Background and Context

A group consisting mainly of Solana validators has been working to develop a governance process for the Solana network. The effort kicked off in July 2023 and is organzed by defining -

  • Why a governance process is needed
  • Who should vote
  • What should be voted on
  • How the voting should be done

Recent efforts culminated in a non-binding “signaling” vote related to “Who” should vote in late 2023. Governance was also a track at the inaugural Block Zero, held just before Breakpoint 2023.

Since that vote, activity related to this effort has mostly paused. The conversations that have ensued since then, in Discord chats and validator calls, relate to the “What should be voted on question”.

What should be voted on?

A couple proposals have shaped-up during this earlier effort to define the scope of the governance process. Their details are found here.

Another approach has been suggested by various participants as well. That approach is to align the governance process with the Solana Improvement Documents (SIMD) process.

Aligning Governance with the SIMD Process

The SIMD process is reasonably well-formed and active among the Solana core developer and contributor community. The idea behind aligning the governance process with the SIMD process is that doing so will effectively define the governance process scope.

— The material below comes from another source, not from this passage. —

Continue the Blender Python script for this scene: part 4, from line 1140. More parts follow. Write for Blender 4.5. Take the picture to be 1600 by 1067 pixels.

Governance process participants would vote on the SIMDs as they surface through the SIMD process. The assumption is that the parameters of the SIMD process are well understood (at least among existing participants) and that this understanding provides an implicit filter for the process, hence defining its scope.

Aligning the governance process to this scope implies that governance process participants agree in principle to this scope definition, at least for now. However, one way the governance process could further limit scope is to pick and choose which SIMDs to vote on. The risk of doing this is that a loop is formed that brings the group back to its current position of having to further define scope, i.e. to determine which SIMDs are voted on and which aren’t.

The most straightforward way to use the SIMD process to define scope is to hold a vote on each SIMD as it surfaces. Governance paricipants could also work through the SIMD backlog to resurface issues the participants feel could be particularly beneficial to Solana, e.g. Timely Vote Credits, which is now a year old.

Conclusion

Aligning the governance process with the SIMD process would allow a broader set of voices to introduce noticeable feedback into the Solana development process, in a consistent and meaningful way, while minimizing disruption on the current development process.

This voting process can likely help synchronize the development process among the various client teams as well, if not right away, in the not too distant future. Doing so would also help the governance development process gain momentum in a meaningful way, by providing an answer to the “What” discussion and establishing a regular voting cadence among the governance process participants.